Bryan County’s Board of Commissioners voted to create the task force at its Nov. 19 meeting, the same night the Richmond Hill City Council also signed up to take part.
Pembroke’s City Council will vote on whether to join in at its December meeting, Mayor Mary Warnell said.
The task force will consist at first of County Administrator Ray Pittman, County Commissioner Carter Infinger and representatives from both cities.
It was one of a number of goals raised at a countywide planning retreat in September as officials discussed the need to insure the county continues to have adequate drinking water.
“We created a wish list and goals for Bryan County to achieve over the next five years,” Pittman said. “One of those goals was creating a continuous and uninterrupted supply of potable water for our future growth.”
He said the task force is “designed to create a road map to assess what we have and how to create a comprehensive water authority to serve all of the potential development within Bryan County, to include both the city of Pembroke and the city of Richmond Hill.”
Booming population growth along the Southeast coast has led to increasing pressure on the Floridan Aquifer, the source of drinking water for millions in several southern states, including Florida, Georgia and South Carolina, which in turn has led to saltwater intrusion into the aquifer in areas such as Hilton Head and Brunswick.
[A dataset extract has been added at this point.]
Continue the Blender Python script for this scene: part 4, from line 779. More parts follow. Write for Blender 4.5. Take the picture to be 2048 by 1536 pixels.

Though the problem of saltwater intrusion is not new and has been a subject of concern in the area since at least the mid-1990s, the state’s Environmental Protection Division has done little to reduce pressure on the aquifer.
But there are signs that’s about to change, some officials say.
“I’ve had several meetings with the EPD over the last several months and it is a big deal,” said Richmond Hill Mayor Harold Fowler. “They want to cut the amount of gallons we’re now allowed to pump. They want to cut that percentage down. And along with that, they want us to look at finding alternative ways of getting water supplies.”
Warnell said Pembroke currently has adequate water, but that’s it.
“We’re OK now for now,” she said. “If we have growth, we’re not OK.”
The task force will look at everything from conservation to connection fees to gaining political support and looking into reservoirs for possible water supplies.
The task force will set its own timetable for action, Pittman said, but called water “one of Bryan County’s most significant” issues.